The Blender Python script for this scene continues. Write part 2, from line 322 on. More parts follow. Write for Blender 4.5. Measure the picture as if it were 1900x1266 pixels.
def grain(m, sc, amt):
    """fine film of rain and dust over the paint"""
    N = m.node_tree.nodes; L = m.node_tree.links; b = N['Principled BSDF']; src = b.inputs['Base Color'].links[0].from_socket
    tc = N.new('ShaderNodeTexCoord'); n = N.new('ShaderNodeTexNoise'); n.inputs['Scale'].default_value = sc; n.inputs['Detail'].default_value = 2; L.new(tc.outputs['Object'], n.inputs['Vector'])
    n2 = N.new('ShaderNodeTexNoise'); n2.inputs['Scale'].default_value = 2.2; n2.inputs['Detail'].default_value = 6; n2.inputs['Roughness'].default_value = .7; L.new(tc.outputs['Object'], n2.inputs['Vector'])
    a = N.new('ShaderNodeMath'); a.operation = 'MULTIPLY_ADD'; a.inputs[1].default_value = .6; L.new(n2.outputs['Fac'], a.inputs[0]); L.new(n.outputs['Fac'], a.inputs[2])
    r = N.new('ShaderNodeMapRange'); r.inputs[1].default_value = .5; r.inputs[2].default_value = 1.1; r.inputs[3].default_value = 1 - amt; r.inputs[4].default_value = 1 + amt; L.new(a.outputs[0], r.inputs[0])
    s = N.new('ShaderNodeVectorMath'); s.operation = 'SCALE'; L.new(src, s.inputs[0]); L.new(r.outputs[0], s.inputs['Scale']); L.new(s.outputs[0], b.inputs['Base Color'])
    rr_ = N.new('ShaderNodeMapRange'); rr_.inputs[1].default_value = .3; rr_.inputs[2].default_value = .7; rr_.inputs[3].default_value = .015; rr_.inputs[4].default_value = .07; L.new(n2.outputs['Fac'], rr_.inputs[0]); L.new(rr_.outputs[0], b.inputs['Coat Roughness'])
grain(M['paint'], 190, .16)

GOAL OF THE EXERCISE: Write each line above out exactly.

RESULT BELOW:
The Blender Python script for this scene continues. Write part 2, from line 322 on. More parts follow. Write for Blender 4.5. Measure the picture as if it were 1900x1266 pixels.
def grain(m, sc, amt):
    """fine film of rain and dust over the paint"""
    N = m.node_tree.nodes; L = m.node_tree.links; b = N['Principled BSDF']; src = b.inputs['Base Color'].links[0].from_socket
    tc = N.new('ShaderNodeTexCoord'); n = N.new('ShaderNodeTexNoise'); n.inputs['Scale'].default_value = sc; n.inputs['Detail'].default_value = 2; L.new(tc.outputs['Object'], n.inputs['Vector'])
    n2 = N.new('ShaderNodeTexNoise'); n2.inputs['Scale'].default_value = 2.2; n2.inputs['Detail'].default_value = 6; n2.inputs['Roughness'].default_value = .7; L.new(tc.outputs['Object'], n2.inputs['Vector'])
    a = N.new('ShaderNodeMath'); a.operation = 'MULTIPLY_ADD'; a.inputs[1].default_value = .6; L.new(n2.outputs['Fac'], a.inputs[0]); L.new(n.outputs['Fac'], a.inputs[2])
    r = N.new('ShaderNodeMapRange'); r.inputs[1].default_value = .5; r.inputs[2].default_value = 1.1; r.inputs[3].default_value = 1 - amt; r.inputs[4].default_value = 1 + amt; L.new(a.outputs[0], r.inputs[0])
    s = N.new('ShaderNodeVectorMath'); s.operation = 'SCALE'; L.new(src, s.inputs[0]); L.new(r.outputs[0], s.inputs['Scale']); L.new(s.outputs[0], b.inputs['Base Color'])
    rr_ = N.new('ShaderNodeMapRange'); rr_.inputs[1].default_value = .3; rr_.inputs[2].default_value = .7; rr_.inputs[3].default_value = .015; rr_.inputs[4].default_value = .07; L.new(n2.outputs['Fac'], rr_.inputs[0]); L.new(rr_.outputs[0], b.inputs['Coat Roughness'])
grain(M['paint'], 190, .16)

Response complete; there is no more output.